He would choose someone poor. Not 'The Poor,' but a someone who happens to be poor. It would be Someone, a person with a face and a name and a particular story. Maybe the story would be sad, a story of loss or of suffering. Maybe the story would be happy, of hope and restoration.
He would make sure that we knew that this particular Someone was not simply an example. He would not make of him or of her an anecdote. The meaning of this Someone's story would not illustrate any point or serve as a metaphor for something else. The individual person and her story would stand only for what they are.
Pope Francis' Person of the Year would live in a poor country. He might be Catholic or Hindu or Buddhist. It wouldn't matter. What would matter is that this person would be otherwise unknown to the world at large, but not unknown to God. Pope Francis would lead us into the heart of this Someone, who to the world is no one, and in knowing her heart, I, another no one to the world, would discover my own heart.
In Pope Francis' Person of the Year, I would glimpse the face of Christ. In glimpsing Christ in him, I would see the Christ in me. In seeing Christ in me, I would see myself anew. I would see my poverty and my loss or suffering or hope or restoration.
Pope Francis would raise up this very particular Someone not as a way to garner attention or sell a magazine, but in awe and wonder, respecting the mystery of soul breathed into dust by God. He would raise her up the way he raises the bread and the wine and calls on the Spirit to make them holy, knowing that they already are made holy and that we raise them up in order to remember and restore the unity of Spirit and creation and humanity that God intended from the first fiat.

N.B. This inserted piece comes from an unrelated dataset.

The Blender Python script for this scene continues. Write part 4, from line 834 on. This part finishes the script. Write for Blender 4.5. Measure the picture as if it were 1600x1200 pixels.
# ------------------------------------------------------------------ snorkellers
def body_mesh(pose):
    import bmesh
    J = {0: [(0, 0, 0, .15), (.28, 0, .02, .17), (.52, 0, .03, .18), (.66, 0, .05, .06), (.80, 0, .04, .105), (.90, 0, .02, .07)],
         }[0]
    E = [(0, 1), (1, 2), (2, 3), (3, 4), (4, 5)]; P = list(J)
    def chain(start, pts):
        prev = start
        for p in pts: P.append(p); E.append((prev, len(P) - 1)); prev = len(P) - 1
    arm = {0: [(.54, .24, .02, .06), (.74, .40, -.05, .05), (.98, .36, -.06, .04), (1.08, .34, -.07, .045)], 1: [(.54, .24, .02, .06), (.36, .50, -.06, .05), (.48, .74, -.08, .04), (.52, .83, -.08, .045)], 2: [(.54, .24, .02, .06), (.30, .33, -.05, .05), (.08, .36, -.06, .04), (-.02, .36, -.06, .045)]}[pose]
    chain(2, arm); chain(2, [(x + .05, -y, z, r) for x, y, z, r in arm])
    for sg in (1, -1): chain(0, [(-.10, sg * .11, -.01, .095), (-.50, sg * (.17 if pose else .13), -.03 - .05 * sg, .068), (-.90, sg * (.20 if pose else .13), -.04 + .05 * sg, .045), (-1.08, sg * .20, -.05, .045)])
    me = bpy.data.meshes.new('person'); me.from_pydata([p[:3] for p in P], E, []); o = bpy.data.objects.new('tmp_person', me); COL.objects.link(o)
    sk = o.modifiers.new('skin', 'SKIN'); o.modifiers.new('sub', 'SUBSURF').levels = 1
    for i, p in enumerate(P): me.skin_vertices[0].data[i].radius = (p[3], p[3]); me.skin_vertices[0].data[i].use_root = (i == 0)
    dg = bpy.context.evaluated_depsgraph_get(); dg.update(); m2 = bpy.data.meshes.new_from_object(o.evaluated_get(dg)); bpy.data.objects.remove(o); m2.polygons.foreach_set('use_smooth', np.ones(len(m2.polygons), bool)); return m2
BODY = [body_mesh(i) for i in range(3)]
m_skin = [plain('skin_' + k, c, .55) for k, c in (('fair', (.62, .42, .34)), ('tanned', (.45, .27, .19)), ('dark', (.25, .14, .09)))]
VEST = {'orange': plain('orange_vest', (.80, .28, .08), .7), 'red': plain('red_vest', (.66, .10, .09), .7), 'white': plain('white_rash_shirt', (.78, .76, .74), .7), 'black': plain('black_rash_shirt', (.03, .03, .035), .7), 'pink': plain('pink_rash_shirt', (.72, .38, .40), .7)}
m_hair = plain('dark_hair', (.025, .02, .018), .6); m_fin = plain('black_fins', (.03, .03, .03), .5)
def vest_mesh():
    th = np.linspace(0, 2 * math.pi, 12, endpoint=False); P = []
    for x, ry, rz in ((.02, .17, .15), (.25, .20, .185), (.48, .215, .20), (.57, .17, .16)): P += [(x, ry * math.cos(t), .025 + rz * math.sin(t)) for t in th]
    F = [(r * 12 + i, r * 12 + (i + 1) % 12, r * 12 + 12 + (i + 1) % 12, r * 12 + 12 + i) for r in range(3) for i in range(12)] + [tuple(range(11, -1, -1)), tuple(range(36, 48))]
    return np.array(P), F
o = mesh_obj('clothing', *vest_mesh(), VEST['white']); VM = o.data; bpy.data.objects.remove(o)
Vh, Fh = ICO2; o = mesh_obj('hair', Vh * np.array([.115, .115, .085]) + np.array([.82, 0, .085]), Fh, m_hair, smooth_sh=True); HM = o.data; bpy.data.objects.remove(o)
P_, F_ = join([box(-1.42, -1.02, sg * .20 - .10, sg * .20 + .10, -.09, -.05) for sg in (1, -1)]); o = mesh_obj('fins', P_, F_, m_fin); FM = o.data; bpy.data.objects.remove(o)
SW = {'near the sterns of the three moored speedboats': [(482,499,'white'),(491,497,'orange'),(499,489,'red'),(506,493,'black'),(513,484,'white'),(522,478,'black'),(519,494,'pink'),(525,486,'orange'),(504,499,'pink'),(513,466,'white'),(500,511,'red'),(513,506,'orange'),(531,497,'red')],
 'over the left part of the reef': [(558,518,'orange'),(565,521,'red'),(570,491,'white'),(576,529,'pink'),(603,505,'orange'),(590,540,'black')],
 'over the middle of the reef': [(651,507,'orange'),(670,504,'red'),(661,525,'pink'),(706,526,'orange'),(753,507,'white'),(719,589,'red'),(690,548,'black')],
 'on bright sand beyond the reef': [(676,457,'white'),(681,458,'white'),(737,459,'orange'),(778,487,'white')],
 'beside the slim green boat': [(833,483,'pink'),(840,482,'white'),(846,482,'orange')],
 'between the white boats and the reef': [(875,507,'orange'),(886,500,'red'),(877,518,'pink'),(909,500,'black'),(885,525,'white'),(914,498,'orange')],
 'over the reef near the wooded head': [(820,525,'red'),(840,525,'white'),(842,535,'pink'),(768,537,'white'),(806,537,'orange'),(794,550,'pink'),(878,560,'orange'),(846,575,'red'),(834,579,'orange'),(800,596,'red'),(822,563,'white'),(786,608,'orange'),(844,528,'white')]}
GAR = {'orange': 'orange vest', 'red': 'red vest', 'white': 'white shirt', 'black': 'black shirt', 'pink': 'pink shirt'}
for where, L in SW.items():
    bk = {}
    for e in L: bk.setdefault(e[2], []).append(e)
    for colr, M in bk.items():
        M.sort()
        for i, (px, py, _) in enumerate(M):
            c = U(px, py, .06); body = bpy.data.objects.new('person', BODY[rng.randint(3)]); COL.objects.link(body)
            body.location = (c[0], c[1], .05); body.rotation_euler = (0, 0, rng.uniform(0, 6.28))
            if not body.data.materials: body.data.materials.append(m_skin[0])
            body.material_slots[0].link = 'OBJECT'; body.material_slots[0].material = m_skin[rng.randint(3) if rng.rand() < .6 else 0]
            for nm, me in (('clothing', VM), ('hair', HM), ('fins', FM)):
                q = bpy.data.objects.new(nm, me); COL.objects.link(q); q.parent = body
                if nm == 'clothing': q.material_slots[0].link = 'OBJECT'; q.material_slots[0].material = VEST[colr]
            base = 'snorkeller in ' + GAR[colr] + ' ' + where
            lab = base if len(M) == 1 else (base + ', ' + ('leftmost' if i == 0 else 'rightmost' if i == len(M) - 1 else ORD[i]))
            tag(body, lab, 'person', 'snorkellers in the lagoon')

We would watch the raising up and know our own participation in it, in the raising and in the being raised, if only we allow that it is true. As we never stop seeing the bread and the wine, even as we receive them as the Body and Blood, neither would we stop seeing the Someone in all his uniqueness, flawed and gifted, but we would see too the transfiguration of man, of woman, into the Body of Christ, glorified.
This is sacrament, the raising, the recognition of truth in the breaking of bread, in the breaking of bodies and spirits by a still-sin-filled world, through which brokenness the light of Spirit breaks in and heals and makes whole and makes holy.
Not metaphor, but sacrament, this Person of the Year. No magazine cover can capture this truth.
As for me, for you, for us, who would we choose? Who is our Person of the Year? In whose eyes have we looked this year and recognized in them the complexity of their humanity and the holiness of the indwelling Spirit of God? In whose eyes have we seen our own humanity, our own holiness?